Engineered Quantum Materials

US-German WE-Heraeus-Seminar

07 Jan - 11 Jan 2024

Where:

Physikzentrum Bad Honnef

Scientific organizers:

Prof. Dr. Stuart Parkin, MPI Halle • Prof. Jak Chakhalian, Rutgers U • Dr. Annika Johansson, MPI Halle • Prof. Leslie Schoop, Princeton U

The US-German WE-Heraeus Workshop on “Engineered Quantum Materials” will take place at the Physikzentrum Bad Honnef from January 7-11, 2024. This workshop, funded by the WE-Heraeus and the Gordon and Betty Moore Foundations, will bring together leading scientists in the quantum materials communities in Germany and the USA to discuss recent developments and future prospects in the synthesis and emergent properties of engineered quantum materials.  Engineered quantum materials are the foundation and are essential to the modern world in which we all live.
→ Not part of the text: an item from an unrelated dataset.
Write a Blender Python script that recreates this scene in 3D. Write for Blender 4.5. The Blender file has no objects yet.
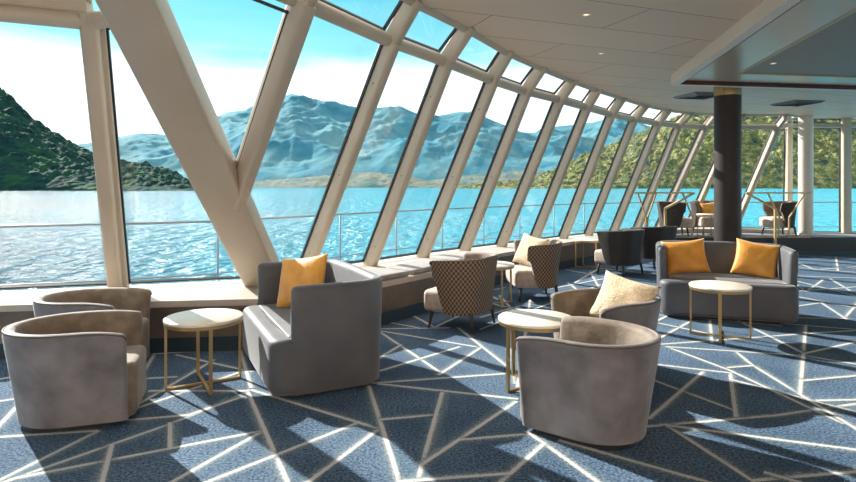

The workshop will focus on transformative questions framed around cutting-edge challenges for quantum materials synthesis and fabrication and their characterization as well as their novel properties. New synthesis techniques for bulk materials, thin films and heterostructures as well as applications of advanced characterization probes will be included in the workshop.  The physical and electronic properties of topological and chiral materials as well as means of manipulating and controlling their topology and chirality, both in bulk and thin film forms will be discussed.  Indeed, new classes of quantum materials are found in insulators and semimetals that exhibit non-trivial topologies: they display a plethora of novel phenomena including: topological surface states; new Fermions such as Weyl, Dirac or Majorana; and non-collinear spin textures such as skyrmions.  Another entirely distinct approach to engineering quantum materials is via thin film growth techniques that allows for the formation of atomically engineered interfaces between distinct materials that can thereby give rise to remarkable properties not presented by the component materials themselves. The emergent properties of such manufactured quantum interfaces will be extensively discussed. Finally, one of the goals for the workshop is to establish an innovative and strongly collaborative network between premier research institutes in the USA and Germany involved in leading edge quantum materials research.


The conference language will be English. The Wilhelm and Else Heraeus-Foundation bears the cost of full-board accommodation for all participants.